** Start **

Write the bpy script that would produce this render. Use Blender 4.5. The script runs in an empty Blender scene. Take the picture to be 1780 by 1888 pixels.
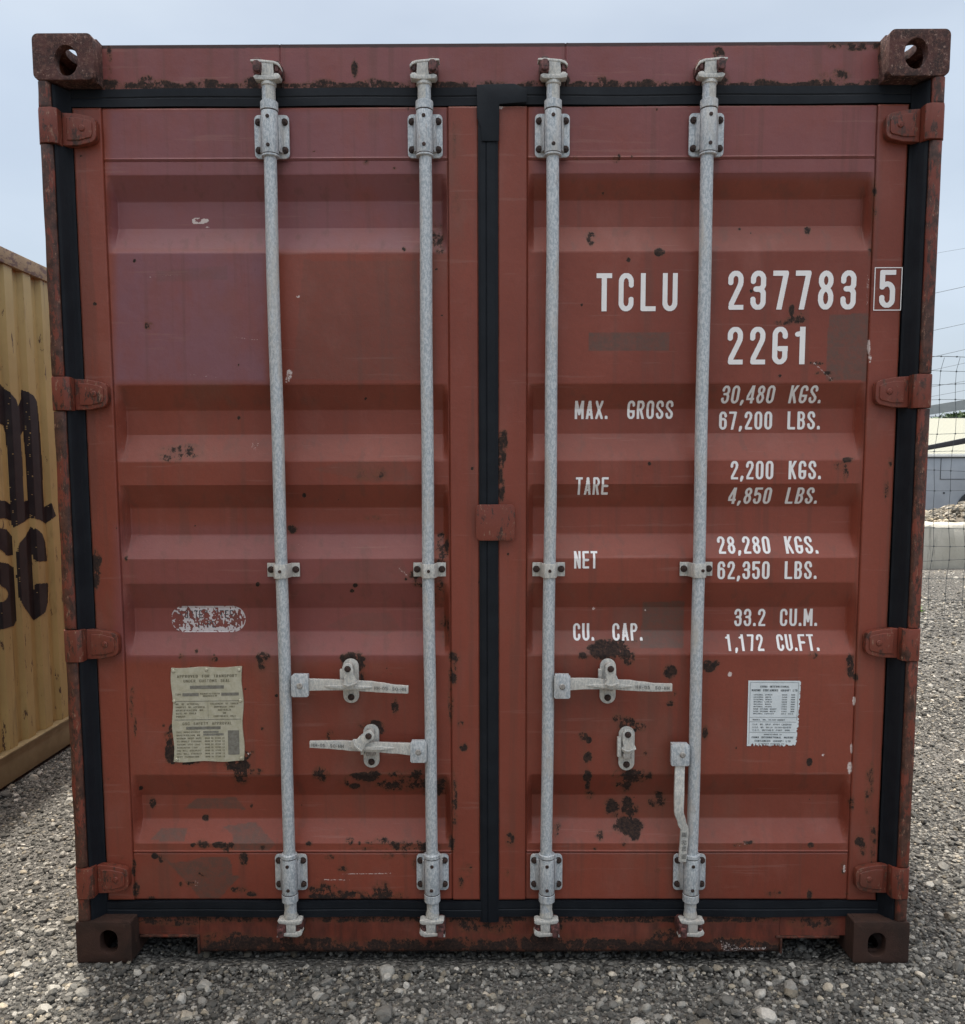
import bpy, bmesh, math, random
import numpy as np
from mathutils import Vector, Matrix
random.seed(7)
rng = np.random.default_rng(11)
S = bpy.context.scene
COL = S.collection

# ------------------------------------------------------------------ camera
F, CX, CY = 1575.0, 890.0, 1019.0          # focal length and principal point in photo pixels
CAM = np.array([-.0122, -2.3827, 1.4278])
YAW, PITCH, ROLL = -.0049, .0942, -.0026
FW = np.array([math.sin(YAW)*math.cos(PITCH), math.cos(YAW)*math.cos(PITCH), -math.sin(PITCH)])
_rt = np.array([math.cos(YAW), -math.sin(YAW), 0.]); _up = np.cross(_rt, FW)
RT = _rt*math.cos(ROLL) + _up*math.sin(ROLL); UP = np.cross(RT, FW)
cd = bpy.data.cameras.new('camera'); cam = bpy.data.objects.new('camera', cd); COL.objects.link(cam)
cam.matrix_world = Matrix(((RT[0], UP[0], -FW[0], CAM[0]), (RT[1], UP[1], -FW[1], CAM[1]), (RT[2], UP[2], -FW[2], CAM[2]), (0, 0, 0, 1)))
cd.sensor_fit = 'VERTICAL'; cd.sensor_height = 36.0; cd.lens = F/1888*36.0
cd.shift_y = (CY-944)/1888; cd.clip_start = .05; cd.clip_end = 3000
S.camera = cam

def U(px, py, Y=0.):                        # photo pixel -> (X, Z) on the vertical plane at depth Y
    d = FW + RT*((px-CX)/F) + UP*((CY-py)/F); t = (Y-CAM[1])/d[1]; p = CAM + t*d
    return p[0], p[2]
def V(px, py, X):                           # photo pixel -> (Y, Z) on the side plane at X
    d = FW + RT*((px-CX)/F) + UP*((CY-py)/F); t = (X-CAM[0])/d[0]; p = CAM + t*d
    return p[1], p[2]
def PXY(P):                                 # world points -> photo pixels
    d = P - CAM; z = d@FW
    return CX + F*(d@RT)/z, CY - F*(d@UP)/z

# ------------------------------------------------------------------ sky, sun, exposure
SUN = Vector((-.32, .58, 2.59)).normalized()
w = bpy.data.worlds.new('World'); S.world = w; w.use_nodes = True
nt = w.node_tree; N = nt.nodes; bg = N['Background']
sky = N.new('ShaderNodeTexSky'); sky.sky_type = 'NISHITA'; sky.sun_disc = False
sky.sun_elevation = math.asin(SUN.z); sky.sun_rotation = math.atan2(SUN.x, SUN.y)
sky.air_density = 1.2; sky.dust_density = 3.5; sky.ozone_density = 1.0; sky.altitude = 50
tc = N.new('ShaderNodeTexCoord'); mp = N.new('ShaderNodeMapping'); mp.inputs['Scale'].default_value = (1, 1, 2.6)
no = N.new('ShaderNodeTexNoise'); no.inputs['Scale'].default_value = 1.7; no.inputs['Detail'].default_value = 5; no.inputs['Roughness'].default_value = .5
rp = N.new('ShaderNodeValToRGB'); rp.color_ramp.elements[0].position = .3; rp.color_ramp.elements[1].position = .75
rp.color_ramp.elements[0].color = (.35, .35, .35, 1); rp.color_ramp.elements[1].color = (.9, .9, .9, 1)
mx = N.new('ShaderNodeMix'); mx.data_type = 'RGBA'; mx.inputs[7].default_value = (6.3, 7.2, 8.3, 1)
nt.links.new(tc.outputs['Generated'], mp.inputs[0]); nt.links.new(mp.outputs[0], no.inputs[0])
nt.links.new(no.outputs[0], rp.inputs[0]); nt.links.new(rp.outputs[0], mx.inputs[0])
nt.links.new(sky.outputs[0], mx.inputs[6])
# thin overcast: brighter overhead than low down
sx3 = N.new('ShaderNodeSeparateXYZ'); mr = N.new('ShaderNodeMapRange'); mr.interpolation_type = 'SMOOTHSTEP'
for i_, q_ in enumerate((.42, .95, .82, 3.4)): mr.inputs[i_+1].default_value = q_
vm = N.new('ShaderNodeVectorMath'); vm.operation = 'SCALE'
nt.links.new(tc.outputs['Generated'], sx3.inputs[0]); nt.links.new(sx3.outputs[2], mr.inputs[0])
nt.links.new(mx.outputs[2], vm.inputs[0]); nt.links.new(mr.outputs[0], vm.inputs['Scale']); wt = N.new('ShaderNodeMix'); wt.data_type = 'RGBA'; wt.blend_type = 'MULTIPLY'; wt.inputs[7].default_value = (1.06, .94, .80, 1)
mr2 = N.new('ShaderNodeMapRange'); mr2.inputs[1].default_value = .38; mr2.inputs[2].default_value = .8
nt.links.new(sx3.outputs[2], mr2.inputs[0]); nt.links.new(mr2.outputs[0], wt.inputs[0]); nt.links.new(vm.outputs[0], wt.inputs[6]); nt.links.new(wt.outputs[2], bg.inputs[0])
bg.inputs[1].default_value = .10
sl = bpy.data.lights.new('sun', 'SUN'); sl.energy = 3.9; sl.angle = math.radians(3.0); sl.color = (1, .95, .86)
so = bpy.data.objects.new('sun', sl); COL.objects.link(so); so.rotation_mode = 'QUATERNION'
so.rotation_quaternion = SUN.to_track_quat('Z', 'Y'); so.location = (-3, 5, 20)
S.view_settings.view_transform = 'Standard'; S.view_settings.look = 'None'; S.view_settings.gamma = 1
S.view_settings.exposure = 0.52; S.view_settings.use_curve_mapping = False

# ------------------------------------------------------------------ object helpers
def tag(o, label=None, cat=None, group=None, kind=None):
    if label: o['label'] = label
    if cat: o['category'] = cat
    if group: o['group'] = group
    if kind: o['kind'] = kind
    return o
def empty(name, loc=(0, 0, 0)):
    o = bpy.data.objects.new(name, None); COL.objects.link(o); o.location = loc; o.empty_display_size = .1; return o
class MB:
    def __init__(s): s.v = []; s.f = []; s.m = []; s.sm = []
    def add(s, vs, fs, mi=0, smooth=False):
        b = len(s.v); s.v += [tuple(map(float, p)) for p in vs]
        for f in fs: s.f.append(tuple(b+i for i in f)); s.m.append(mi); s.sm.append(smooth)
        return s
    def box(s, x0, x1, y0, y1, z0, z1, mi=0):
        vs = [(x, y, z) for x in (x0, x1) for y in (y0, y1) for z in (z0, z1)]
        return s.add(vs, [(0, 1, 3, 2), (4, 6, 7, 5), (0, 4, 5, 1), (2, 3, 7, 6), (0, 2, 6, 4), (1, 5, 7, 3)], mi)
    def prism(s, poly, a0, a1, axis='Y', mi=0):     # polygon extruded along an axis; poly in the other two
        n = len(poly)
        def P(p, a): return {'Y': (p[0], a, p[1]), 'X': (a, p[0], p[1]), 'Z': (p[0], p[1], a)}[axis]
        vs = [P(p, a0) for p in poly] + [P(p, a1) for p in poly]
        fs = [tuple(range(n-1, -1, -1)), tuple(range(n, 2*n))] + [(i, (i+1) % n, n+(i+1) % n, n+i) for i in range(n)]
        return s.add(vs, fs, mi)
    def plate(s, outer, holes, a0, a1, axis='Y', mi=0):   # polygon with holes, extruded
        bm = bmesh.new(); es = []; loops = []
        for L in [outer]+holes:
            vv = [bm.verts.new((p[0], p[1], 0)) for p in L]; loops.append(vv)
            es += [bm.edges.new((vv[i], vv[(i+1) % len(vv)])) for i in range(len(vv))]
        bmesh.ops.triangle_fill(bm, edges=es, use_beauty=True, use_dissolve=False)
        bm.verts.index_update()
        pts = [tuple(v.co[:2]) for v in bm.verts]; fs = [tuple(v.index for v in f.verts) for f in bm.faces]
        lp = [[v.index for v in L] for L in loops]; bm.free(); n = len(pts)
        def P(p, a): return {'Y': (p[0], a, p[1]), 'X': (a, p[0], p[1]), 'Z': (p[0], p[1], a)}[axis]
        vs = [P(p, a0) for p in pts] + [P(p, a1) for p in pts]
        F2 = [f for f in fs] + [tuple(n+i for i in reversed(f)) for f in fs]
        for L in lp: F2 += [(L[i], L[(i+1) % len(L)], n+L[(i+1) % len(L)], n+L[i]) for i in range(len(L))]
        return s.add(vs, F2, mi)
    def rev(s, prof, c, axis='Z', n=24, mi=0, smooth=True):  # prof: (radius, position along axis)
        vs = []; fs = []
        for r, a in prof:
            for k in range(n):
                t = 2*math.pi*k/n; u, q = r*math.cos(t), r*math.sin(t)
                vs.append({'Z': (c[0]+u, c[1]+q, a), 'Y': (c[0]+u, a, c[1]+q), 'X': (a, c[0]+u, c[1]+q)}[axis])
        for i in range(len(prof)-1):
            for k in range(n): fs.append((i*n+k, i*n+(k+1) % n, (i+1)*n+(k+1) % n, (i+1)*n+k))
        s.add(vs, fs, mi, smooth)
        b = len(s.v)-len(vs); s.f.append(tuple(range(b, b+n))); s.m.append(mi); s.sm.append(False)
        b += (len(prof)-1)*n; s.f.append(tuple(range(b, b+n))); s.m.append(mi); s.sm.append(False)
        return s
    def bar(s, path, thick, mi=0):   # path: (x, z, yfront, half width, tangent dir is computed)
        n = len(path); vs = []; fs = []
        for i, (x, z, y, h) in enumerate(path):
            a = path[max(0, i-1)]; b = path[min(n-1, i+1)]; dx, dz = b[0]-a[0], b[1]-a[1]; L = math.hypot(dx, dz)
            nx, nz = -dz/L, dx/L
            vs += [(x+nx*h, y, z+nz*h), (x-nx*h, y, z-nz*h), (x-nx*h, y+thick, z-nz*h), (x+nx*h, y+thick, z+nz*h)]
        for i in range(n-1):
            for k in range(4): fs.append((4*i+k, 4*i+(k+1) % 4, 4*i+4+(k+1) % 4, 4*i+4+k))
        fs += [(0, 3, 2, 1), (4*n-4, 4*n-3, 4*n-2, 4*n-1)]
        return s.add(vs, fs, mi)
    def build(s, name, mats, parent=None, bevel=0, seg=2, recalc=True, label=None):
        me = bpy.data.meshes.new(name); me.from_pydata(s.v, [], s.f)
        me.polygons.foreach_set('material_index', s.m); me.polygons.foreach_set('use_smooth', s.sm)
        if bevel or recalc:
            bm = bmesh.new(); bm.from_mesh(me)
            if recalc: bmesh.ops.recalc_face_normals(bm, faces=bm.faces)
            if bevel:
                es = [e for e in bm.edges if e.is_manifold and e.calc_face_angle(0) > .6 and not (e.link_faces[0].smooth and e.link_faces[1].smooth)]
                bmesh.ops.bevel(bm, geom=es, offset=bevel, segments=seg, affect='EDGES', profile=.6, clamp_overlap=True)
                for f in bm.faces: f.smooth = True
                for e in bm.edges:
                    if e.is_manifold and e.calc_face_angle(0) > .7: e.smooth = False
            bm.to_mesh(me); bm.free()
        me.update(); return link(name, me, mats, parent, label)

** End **

### What the task asks
Quote, exactly and only, the lines from the first line of the data above through the line containing "return CX + F*(d@RT)/z, CY - F*(d@UP)/z". The pictures do not belong in it.

### Correct answer
Write the bpy script that would produce this render. Use Blender 4.5. The script runs in an empty Blender scene. Take the picture to be 1780 by 1888 pixels.
import bpy, bmesh, math, random
import numpy as np
from mathutils import Vector, Matrix
random.seed(7)
rng = np.random.default_rng(11)
S = bpy.context.scene
COL = S.collection

# ------------------------------------------------------------------ camera
F, CX, CY = 1575.0, 890.0, 1019.0          # focal length and principal point in photo pixels
CAM = np.array([-.0122, -2.3827, 1.4278])
YAW, PITCH, ROLL = -.0049, .0942, -.0026
FW = np.array([math.sin(YAW)*math.cos(PITCH), math.cos(YAW)*math.cos(PITCH), -math.sin(PITCH)])
_rt = np.array([math.cos(YAW), -math.sin(YAW), 0.]); _up = np.cross(_rt, FW)
RT = _rt*math.cos(ROLL) + _up*math.sin(ROLL); UP = np.cross(RT, FW)
cd = bpy.data.cameras.new('camera'); cam = bpy.data.objects.new('camera', cd); COL.objects.link(cam)
cam.matrix_world = Matrix(((RT[0], UP[0], -FW[0], CAM[0]), (RT[1], UP[1], -FW[1], CAM[1]), (RT[2], UP[2], -FW[2], CAM[2]), (0, 0, 0, 1)))
cd.sensor_fit = 'VERTICAL'; cd.sensor_height = 36.0; cd.lens = F/1888*36.0
cd.shift_y = (CY-944)/1888; cd.clip_start = .05; cd.clip_end = 3000
S.camera = cam

def U(px, py, Y=0.):                        # photo pixel -> (X, Z) on the vertical plane at depth Y
    d = FW + RT*((px-CX)/F) + UP*((CY-py)/F); t = (Y-CAM[1])/d[1]; p = CAM + t*d
    return p[0], p[2]
def V(px, py, X):                           # photo pixel -> (Y, Z) on the side plane at X
    d = FW + RT*((px-CX)/F) + UP*((CY-py)/F); t = (X-CAM[0])/d[0]; p = CAM + t*d
    return p[1], p[2]
def PXY(P):                                 # world points -> photo pixels
    d = P - CAM; z = d@FW
    return CX + F*(d@RT)/z, CY - F*(d@UP)/z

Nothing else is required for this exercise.